◆ Dataset extract:
┄┄┄┄┄┄┄┄┄┄┄┄┄┄┄┄┄┄┄┄
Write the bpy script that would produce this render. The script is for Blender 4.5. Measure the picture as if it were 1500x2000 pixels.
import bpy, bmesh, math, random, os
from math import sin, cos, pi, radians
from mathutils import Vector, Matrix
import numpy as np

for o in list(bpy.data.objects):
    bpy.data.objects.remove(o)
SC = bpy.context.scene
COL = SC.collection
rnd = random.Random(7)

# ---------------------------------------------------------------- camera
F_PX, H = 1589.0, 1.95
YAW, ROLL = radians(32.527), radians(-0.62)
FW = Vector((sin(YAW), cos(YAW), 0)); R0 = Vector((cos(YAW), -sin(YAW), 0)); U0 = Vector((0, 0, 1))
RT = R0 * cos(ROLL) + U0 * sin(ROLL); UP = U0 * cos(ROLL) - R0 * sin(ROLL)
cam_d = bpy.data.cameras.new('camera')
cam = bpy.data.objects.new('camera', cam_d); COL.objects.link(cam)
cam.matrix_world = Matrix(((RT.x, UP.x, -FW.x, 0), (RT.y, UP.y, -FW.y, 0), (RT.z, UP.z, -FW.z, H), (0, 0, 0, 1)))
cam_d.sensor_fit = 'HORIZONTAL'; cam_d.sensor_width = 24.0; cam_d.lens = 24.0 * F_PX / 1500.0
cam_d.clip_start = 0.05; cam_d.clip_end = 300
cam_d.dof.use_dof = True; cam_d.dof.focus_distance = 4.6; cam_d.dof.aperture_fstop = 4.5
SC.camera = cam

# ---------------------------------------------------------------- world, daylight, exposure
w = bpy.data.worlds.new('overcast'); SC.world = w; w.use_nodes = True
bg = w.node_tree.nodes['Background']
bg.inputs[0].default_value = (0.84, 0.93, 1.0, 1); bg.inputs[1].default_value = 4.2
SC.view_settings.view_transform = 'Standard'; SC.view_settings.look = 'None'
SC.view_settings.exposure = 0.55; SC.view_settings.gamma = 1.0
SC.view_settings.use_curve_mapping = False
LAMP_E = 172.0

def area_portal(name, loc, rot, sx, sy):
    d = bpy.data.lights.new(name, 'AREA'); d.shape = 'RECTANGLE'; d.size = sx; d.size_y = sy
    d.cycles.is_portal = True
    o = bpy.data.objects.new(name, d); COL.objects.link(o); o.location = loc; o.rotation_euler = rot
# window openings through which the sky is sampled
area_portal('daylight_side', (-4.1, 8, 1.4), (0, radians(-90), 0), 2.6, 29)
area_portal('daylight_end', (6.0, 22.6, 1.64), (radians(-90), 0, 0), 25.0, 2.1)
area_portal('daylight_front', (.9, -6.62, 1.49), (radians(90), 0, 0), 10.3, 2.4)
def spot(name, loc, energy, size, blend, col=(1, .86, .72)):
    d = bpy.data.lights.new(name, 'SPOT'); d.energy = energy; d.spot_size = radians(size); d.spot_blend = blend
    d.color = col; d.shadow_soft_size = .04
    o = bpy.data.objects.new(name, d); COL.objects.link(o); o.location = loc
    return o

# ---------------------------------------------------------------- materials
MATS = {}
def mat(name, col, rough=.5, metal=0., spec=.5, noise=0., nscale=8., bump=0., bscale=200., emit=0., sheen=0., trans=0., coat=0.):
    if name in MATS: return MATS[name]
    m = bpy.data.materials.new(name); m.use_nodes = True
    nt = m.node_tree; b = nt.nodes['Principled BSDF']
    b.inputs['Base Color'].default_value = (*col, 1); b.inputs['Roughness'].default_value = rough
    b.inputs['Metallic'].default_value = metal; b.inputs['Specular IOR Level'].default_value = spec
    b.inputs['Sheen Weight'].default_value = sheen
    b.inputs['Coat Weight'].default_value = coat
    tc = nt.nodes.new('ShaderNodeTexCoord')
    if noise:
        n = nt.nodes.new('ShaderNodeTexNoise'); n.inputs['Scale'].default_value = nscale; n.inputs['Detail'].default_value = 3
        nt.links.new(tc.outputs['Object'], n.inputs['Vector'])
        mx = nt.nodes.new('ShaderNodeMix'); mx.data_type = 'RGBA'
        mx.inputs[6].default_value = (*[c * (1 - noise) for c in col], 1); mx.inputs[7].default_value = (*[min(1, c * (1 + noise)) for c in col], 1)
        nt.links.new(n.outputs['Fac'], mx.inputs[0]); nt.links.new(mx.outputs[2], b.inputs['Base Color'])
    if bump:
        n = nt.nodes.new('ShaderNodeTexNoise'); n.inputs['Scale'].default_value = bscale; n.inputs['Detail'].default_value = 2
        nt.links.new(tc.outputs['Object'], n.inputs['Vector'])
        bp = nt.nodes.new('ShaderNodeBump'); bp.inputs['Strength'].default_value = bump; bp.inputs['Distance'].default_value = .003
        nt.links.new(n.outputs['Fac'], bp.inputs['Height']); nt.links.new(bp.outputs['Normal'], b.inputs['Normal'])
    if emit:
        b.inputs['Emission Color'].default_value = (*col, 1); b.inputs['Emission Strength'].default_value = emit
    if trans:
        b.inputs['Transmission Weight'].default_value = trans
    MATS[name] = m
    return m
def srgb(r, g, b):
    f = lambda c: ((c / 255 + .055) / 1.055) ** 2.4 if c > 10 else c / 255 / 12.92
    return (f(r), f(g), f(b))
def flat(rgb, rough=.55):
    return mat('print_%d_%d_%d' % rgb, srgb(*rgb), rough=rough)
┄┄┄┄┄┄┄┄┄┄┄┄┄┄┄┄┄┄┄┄
◆ Set task: Lines from the beginning of the data above through the line containing "rnd = random.Random(7)" are to be returned exactly, and no others.

◆ Written solution:
Write the bpy script that would produce this render. The script is for Blender 4.5. Measure the picture as if it were 1500x2000 pixels.
import bpy, bmesh, math, random, os
from math import sin, cos, pi, radians
from mathutils import Vector, Matrix
import numpy as np

for o in list(bpy.data.objects):
    bpy.data.objects.remove(o)
SC = bpy.context.scene
COL = SC.collection
rnd = random.Random(7)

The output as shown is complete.